参加しているユーザーに「企業が放置しているコミュニティ」というイメージを持たれてしまうと、アクティブユーザーの数はガクンと減ってしまうでしょう。
失敗から学ぶ、成功のためにすべき5つのこと
コミュニティマーケティングに失敗しても、成功する方向へシフトチェンジする方法があります。ここからはコミュニティマーケティングを成功に導く5つのことを紹介します。
少数精鋭でスタートする
コミュニティの盛り上がりを作るためには、企業に熱中しているファンだけでスタートしましょう。集客数を稼ぐのは時間がかかりますし、成果に出にくいです。
見込み顧客を取り入れることはひとまず後回しにして、まずは多くの意見を持っている少数のファンだけでコミュニティを盛り上げてもらいます。ユーザーが自由にページを作れる機能を設けて、初期段階で新規ユーザーの役立つようなレビューページや、FAQページを用意できるといいでしょう。
コミュニティの目的を明確にする
それぞれの企業によってコミュニティを持つ目的は異なります。
「新商品開発のためにモニターを募集したい」、「新規ユーザーが疑問を解決できるコンテンツを充実させたい」など、最優先させるべきことを明確に決めておきましょう。
集めたユーザーの活用方法は、多数にありますが一貫性を持って運用することが重要です。
参加者を「客」ではなく「仲間」と捉える
コミュニティの参加者を、一緒に商品やブランドを作り上げる仲間と捉えることが重要です。

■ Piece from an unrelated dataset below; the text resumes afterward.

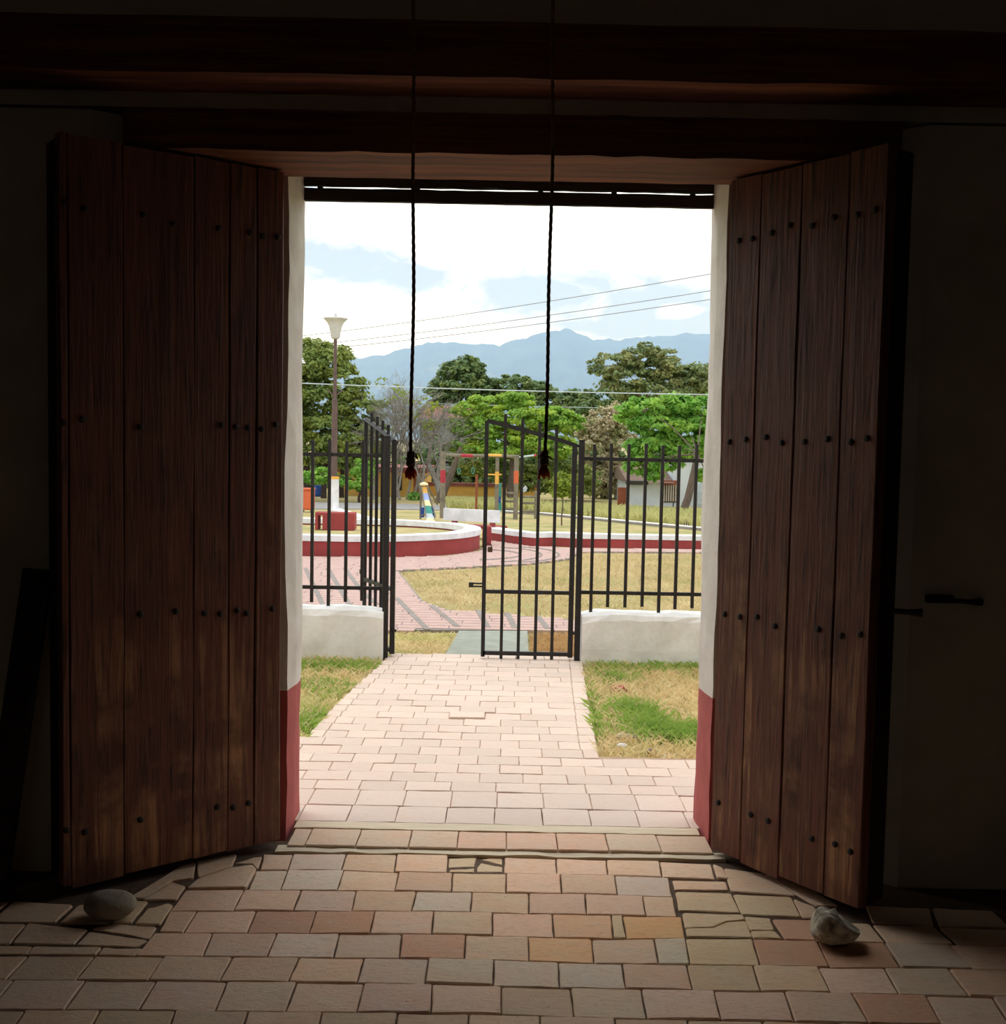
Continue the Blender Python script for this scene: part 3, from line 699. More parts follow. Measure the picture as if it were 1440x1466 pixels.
o = obj('paver', pm_, m_pave, pv); o['kind'] = 'stuff'
for pts in ([(567,858),(612,904)], [(617,869),(655,900)], [(684,876),(698,901)], [(726,880),(737,902)], [(769,884),(784,903)], [(437,815),(462,868)], [(469,815),(500,868)], [(493,815),(518,849),(540,868)]):
    w = [tp(x, y) for x, y in pts]; bm_ = MB()
    for a, b in zip(w[:-1], w[1:]):
        a, b = a+Vector((0, 0, .019)), b+Vector((0, 0, .019)); bm_.bar(a, b, .075 if b.y < 11 else .09, .006) if False else None
        n_ = Vector((-(b-a).y, (b-a).x, 0)).normalized()*.024
        bm_.add([a-n_, a+n_, b+n_, b-n_, *(v-Vector((0, 0, .02)) for v in (a-n_, a+n_, b+n_, b-n_))], [(0,3,2,1), (0,4,7,3), (1,2,6,5), (0,1,5,4), (2,3,7,6)])
    obj('cement_band', bm_, m_band, pv)
for cx_, ry in ((745, 10), (775, 14), (800, 15)):   # curved joints where the walk turns
    pts = [tp(cx_-70+70*math.cos(a), 796+ry*math.sin(a)*.75) for a in [i*.2-1.4 for i in range(15)]]
    obj('cement_band', MB().tube([p+Vector((0, 0, .012)) for p in pts], .018, 6), m_band, pv)
# ------------------------------------------------------------------ round planter and long curb
m_wred = pmat('red_wall_paint', lin(158,66,64), lin(140,56,56), 3, rough=.85, bump=.3)
m_wwhite = pmat('white_coping_paint', lin(232,232,232), lin(206,206,206), 5, rough=.9, bump=.4)
def strip_wall(name, pts, closed, th, h, cop, over, mat1, mat2, parent, seed):
    # wall standing on the lawn along pts, with a coping of its own
    r = random.Random(seed); n = len(pts)
    def ring(half, zf):
        out = []
        for i, p in enumerate(pts):
            a = pts[(i-1) % n] if closed or i > 0 else p; b = pts[(i+1) % n] if closed or i < n-1 else p
            d = Vector((b.x-a.x, b.y-a.y, 0)).normalized(); nn = Vector((-d.y, d.x, 0))
            out.append((p+nn*half, zf(p)))
        return out
    def body(half0, z0, z1, jit):
        vs, fs = [], []
        R1 = ring(-half0, lambda p: 0); R2 = ring(half0, lambda p: 0)
        for (a, _), (b, _) in zip(R1, R2):
            j = r.uniform(-jit, jit); g = zt((a.y+b.y)/2)
            vs += [(a.x, a.y, g+z0+j*.0), (b.x, b.y, g+z0), (b.x, b.y, g+z1+j), (a.x, a.y, g+z1+j)]
        m = n if closed else n-1
        for i in range(m):
            j = (i+1) % n
            for q in range(4): fs.append((i*4+q, i*4+(q+1) % 4, j*4+(q+1) % 4, j*4+q))
        if not closed: fs += [(3,2,1,0), ((n-1)*4, (n-1)*4+1, (n-1)*4+2, (n-1)*4+3)]
        return MB().add(vs, fs)
    obj('wall_base', body(th/2, -.15, h-cop, 0), mat1, parent)
    obj('coping', body(th/2+over, h-cop+.001, h, .006), mat2, parent)
near = tp(560, 799); tipx = tp(685, 792); far_y = 19.75
pc = Vector((-2.35, (near.y+far_y)/2, 0)); Rx, Ry = tipx.x-pc.x-.12, (far_y-near.y)/2-.12
pts = [Vector((pc.x+Rx*math.cos(a)*(1.0), pc.y+Ry*math.sin(a), 0)) for a in [2*math.pi*i/48 for i in range(48)]]
# flatten: the planter is a long rounded bed reaching past the left jamb
pts = [Vector((p.x if p.x > pc.x+.1 else p.x-1.8, p.y, 0)) for p in pts]
pl = thing('round_planter', (pc.x, pc.y, zt(pc.y)), 'rounded flower bed with red wall and white coping beyond the gate', 'planter')
strip_wall('planter', pts, True, .22, .30, .085, .02, m_wred, m_wwhite, pl, 3)
obj('bed_grass', MB().prism([(pc.x+(p.x-pc.x)*.94, pc.y+(p.y-pc.y)*.94) for p in pts], lambda x, y: zt(y)-.1, lambda x, y: zt(y)+.19), m_lawn, pl)
cb = thing('curb_wall', (2, 17.5, zt(17.5)), 'long low red curb with white top on the right of the lawn', 'curb')
cpts = [tp(x, y) for x, y in ((702,773),(722,776),(745,779.5),(766,782),(790,781),(830,783),(900,784),(1013,786),(1100,788),(1300,792))]
cpts = [Vector((p.x, p.y+.13, 0)) for p in cpts]
strip_wall('curb', cpts, False, .24, .215, .08, .015, m_wred, m_wwhite, cb, 5)
a, b = ap(690.5, 773, 17.9), ap(703.5, 753, 17.9); obj('end_pier', MB().box((a.x, 17.78, zt(17.9)-.1), (b.x, 18.0, b.z), .01), m_wred, cb)
# bench at the end of the curb
bn = thing('park_bench', tuple(tp(690, 772)), 'bench with a white slab back on red supports beside the rounded flower bed', 'bench')
Yb = 18.15
def pbox(x0, y0, x1, y1, Y, dep, ch=.0, mb=None):      # box whose front face spans two image points at distance Y
    a, b = ap(x0, y1, Y), ap(x1, y0, Y); return (mb or MB()).box((a.x, Y, a.z), (b.x, Y+dep, b.z), ch)
BL, BR = (ap(636, 735, 19.75), ap(715, 740, 19.35))
bd = Vector((BR.x-BL.x, BR.y-BL.y, 0)); bl_ = bd.length; bd.normalize(); bnn = Vector((-bd.y, bd.x, 0))*-1   # towards the path
def bpart(nm, u0_, u1_, w0, w1, z0, z1, mat):
    a = Vector((BL.x, BL.y, 0)); vs = [a+bd*(bl_*u)+bnn*w+Vector((0, 0, z)) for z in (z0, z1) for (u, w) in ((u0_, w0), (u1_, w0), (u1_, w1), (u0_, w1))]
    return obj(nm, MB().add(vs, [(0,1,2,3), (7,6,5,4), (0,4,5,1), (1,5,6,2), (2,6,7,3), (3,7,4,0)]), mat, bn)
zt_b, zb_b = ap(636, 727.5, 19.75).z, ap(715, 748.5, 19.35).z
bpart('backrest', 0, 1, -.04, .04, zb_b, (zt_b+ap(715, 731, 19.35).z)/2, m_wwhite)
bpart('support', .15, .24, -.03, .03, zt(19.5)-.03, zb_b, m_wred); bpart('support', .84, .92, -.03, .03, zt(19.2)-.03, zb_b, m_wred)
bpart('seat', .02, .98, -.42, -.06, zt(19.4)+.17, zt(19.4)+.22, m_wred)
bpart('support', .15, .22, -.4, -.3, zt(19.5)-.03, zt(19.4)+.17, m_wred); bpart('support', .84, .92, -.4, -.3, zt(19.2)-.03, zt(19.4)+.17, m_wred)
# ------------------------------------------------------------------ things inside the bed and beyond
rs = thing('concrete_seat', tuple(tp(480, 752)), 'low red painted concrete seat block on the grass of the flower bed', 'seat')
Yr = 18.1; zb = zt(Yr)+.188
a, b = ap(451, 740, Yr), ap(507, 740, Yr); zt1 = ap(480, 734, Yr).z
sb = MB().box((a.x+.12, Yr, zb), (b.x, Yr+.3, zt1), .015); obj('body', sb, m_wred, rs)
obj('end_block', MB().box((a.x, Yr, zb), (a.x+.045, Yr+.3, zt1), .01).box((a.x+.04, Yr+.001, zt1-.05), (a.x+.125, Yr+.299, zt1-.001), .005), m_wred, rs)
for xx in (.35, .85): obj('foot', MB().box((a.x+(b.x-a.x)*xx, Yr+.04, zb-.03), (a.x+(b.x-a.x)*xx+.06, Yr+.2, zb+.02), .01), m_stone, rs)
# rear white kerb behind the bed
wk = [tp(x, y) for x, y in ((478,735),(500,742),(526,750))]
wk = [Vector((p.x, p.y, 0)) for p in wk]
ck = thing('white_kerb', tuple(wk[0]), 'white painted kerb running back beside the lamp post', 'kerb')
strip_wall('kerb', wk, False, .3, .13, .05, .0, m_wwhite, m_wwhite, ck, 8)
# stones and litter on the right lawn
for (x, y, rx, rz, mt, lb) in ((891,1069,.028,.012,'w','small white stone on the right lawn near the path corner'), (897,1056,.06,.012,'g','flat grey stone behind the small white stone on the right lawn'),
                              (932,1079,.022,.016,'g','small grey pebble at the front edge of the right lawn'), (951,1083,.010,.008,'w','tiny white pebble at the front edge of the right lawn')):
    p = gp(x, y); stone('stone', (p.x, p.y, rz-.006), rx, rx*.7, rz, int(x), m_wwhite if mt == 'w' else m_stone, lb, .08)
p = gp(885, 987); tag(obj('brick_fragment', MB().box((p.x-.05, p.y-.03, -.01), (p.x+.05, p.y+.03, .02), .008), m_wred), 'broken red brick fragment lying in the right lawn grass', 'brick')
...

ユーザーにも、自分は企業に関わる1人であるという当事者意識を持ってもらえると理想的です。
企業と顧客という関係性から、一緒に企業を成長させている仲間という感覚に変わることで、サービスに対する愛着は一層向上するでしょう。
そのためにも、参加者に対してものを売ることや、作業に対してお金を払うといったことは避けるべきでしょう。
メンバー同士でやりとりできる仕組みを作る
コミュニティで参加者同士が気軽にやりとりできる環境を作れば、運営が深く介入せずとも自然とコミュニティが盛り上がります。
そのためには、円滑にコミュニケーションを取ることができる環境作りが重要となります。チャット機能を整備することはもちろん、コミュニティの管理者が積極的に応答をしたり、新規メンバーのケアをしたりするなど、発言しやすい雰囲気を作る工夫も必要です。
社内での情報共有
オンラインコミュニティはすぐに成果が出ないため、続けることに疑問を持つ社員も出てきます。続けやすくするために、コミュニティに関してこまめな説明と報告を行い、社内での理解者を増やしましょう。
会社で必要性が周知できれば運営人員の確保がしやすくなり、より質の高いコミュニティを構築することができます。
コミュニティマーケティングによって、得たユーザーの意見は積極的に社内に伝え、サービスに改善に役立つ意見が出た場合は、成功事例として記録に残し、会社のアセットにしていくべきです。